“Dimenticanze” di Stato. Ci sono uomini e donne delle istituzioni che sapevano della trattativa fra alcuni carabinieri del Ros e l’ex sindaco mafioso di Palermo Vito Ciancimino, ma si sono guardati bene dal parlarne per quasi vent’anni. Le motivazioni della sentenza “Trattativa”,
depositate ieri, criticano pesantemente le “eclatanti dimenticanze”, ma anche la “deposizione sorprendente” di un’amica storica di Giovanni Falcone, Liliana Ferraro, che prese il posto del magistrato ucciso all’ufficio Affari penali del ministero della Giustizia. “Avrebbe potuto fornire tempestivamente ed in modo assolutamente spontaneo informazioni che erano dirette a meglio ricostruire quel contesto che ha preceduto e seguito le stragi di Capaci e di via D’Amelio”. Nel giugno 1992, il colonnello Mori era andato a trovare Liliana Ferraro al ministero per chiedere “copertura politica” al dialogo segreto che i carabinieri stavano intrattenendo con Ciancimino. Uno snodo per la ricostruzione dei giudici, perché smentisce quello che Mori e De Donno hanno sempre sostenuto: l’interlocuzione con Ciancimino non fu il semplice contatto con un confidente, ma una vera e propria trattativa con Cosa nostra. I giudici bacchettano “l’evidente tentativo di Liliana Ferraro di minimizzare gli approcci del Ros con Ciancimino” e ricordano che solo il 14 novembre 2009 l’ex capo degli Affari penali ha parlato con la magistratura, “dopo che ne aveva riferito l’ex ministro Martelli”. L’ex ministro della Giustizia non aveva mai parlato col Ros, ma aveva saputo da Liliana Ferraro. Pure Martelli si è ricordato di riferirne tanti anni dopo.

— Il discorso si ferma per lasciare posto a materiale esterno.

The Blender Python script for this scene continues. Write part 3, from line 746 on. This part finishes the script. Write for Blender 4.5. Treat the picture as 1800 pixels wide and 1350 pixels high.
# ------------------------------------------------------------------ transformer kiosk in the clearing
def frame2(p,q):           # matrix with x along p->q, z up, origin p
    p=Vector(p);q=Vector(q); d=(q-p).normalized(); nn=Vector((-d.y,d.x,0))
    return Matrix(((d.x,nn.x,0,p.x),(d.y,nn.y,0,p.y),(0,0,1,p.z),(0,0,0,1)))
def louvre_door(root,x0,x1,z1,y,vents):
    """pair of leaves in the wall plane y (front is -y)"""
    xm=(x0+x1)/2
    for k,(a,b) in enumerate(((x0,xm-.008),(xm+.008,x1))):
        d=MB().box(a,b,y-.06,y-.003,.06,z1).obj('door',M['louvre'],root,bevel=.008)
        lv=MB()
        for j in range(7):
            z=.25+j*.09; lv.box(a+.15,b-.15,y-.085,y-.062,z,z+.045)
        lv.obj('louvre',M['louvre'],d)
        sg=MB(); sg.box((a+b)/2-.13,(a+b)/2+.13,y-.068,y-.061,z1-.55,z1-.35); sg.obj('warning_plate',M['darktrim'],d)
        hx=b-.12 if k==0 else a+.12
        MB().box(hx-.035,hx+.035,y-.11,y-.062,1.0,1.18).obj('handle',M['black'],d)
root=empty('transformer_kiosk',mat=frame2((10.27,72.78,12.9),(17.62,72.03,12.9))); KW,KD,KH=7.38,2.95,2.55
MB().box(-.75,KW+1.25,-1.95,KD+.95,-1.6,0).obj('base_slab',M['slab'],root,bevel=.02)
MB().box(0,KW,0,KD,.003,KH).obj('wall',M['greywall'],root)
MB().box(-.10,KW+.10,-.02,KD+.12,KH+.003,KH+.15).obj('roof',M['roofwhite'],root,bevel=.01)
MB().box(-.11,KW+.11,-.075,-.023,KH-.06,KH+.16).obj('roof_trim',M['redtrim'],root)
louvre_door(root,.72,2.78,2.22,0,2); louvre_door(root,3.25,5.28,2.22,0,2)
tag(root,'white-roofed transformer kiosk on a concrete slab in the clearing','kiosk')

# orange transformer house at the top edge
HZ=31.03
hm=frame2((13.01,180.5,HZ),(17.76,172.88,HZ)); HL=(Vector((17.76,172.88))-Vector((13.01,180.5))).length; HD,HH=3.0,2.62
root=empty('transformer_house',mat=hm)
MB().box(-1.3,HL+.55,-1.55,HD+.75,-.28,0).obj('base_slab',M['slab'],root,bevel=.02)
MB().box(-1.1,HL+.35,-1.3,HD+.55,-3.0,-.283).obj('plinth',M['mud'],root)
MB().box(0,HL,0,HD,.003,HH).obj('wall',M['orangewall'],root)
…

Oggi, sappiamo che all’epoca la dottoressa Ferraro invitò comunque Mori a parlare subito con i magistrati di Palermo, poi lei stessa accennò del dialogo con Ciancimino a Borsellino, durante un incontro in aeroporto. Ma cosa seppe davvero Borsellino della trattativa? E come provò a fermarla? I collegio presieduto da Alfredo Montalto (a latere Stefania Brambille) ipotizza che la morte del magistrato fu “accelerata” da Riina, forse proprio perché Borsellino voleva opporsi al dialogo segreto fra pezzi dello Stato e vertici della mafia.
Nel capitolo degli smemorati di Stato viene inserita anche Fernanda Contri, all’epoca segretario generale della presidenza del Consiglio. Pure lei seppe dai carabinieri. E pure lei ha parlato con tanti, troppi anni di ritardo, dopo che il caso Trattativa era stato aperto dal supertestimone Massimo Ciancimino. “Supertestimone” all’epoca, perché adesso viene bollato dai giudici come “del tutto inattendibile”. Ma, ironia della sorte, nel 2009, bastò l’annuncio delle sue dichiarazioni, che alcuni rappresentanti dello Stato si presentarono di corsa alla procura di Palermo. “Le dichiarazioni di Ciancimino – è scritto nella sentenza Trattativa – hanno fatto recuperare la memoria a molti esponenti delle istituzioni (da Claudio Martelli a Liliana Ferraro al presidente della commissione antimafia Violante al ministro Conso)”.
Su Conso, che non prorogò trecento decreti di carcere duro nel 1993, i giudici di Palermo rilevano “l’assoluto evidente (e appariscente) contrasto fra le prime dichiarazioni rese all’autorità giudiziaria nel 2002 quando ancora il tema trattativa non era salito alla ribalta delle cronache con le altre sue dichiarazioni del 2009″.
Anche l’allora presidente della commissione antimafia Violante ricevette una visita dei carabinieri del Ros, che lo informarono del dialogo segreto con Cianciminio. Anche Violante “per molti anni ha taciuto”, accusa la sentenza.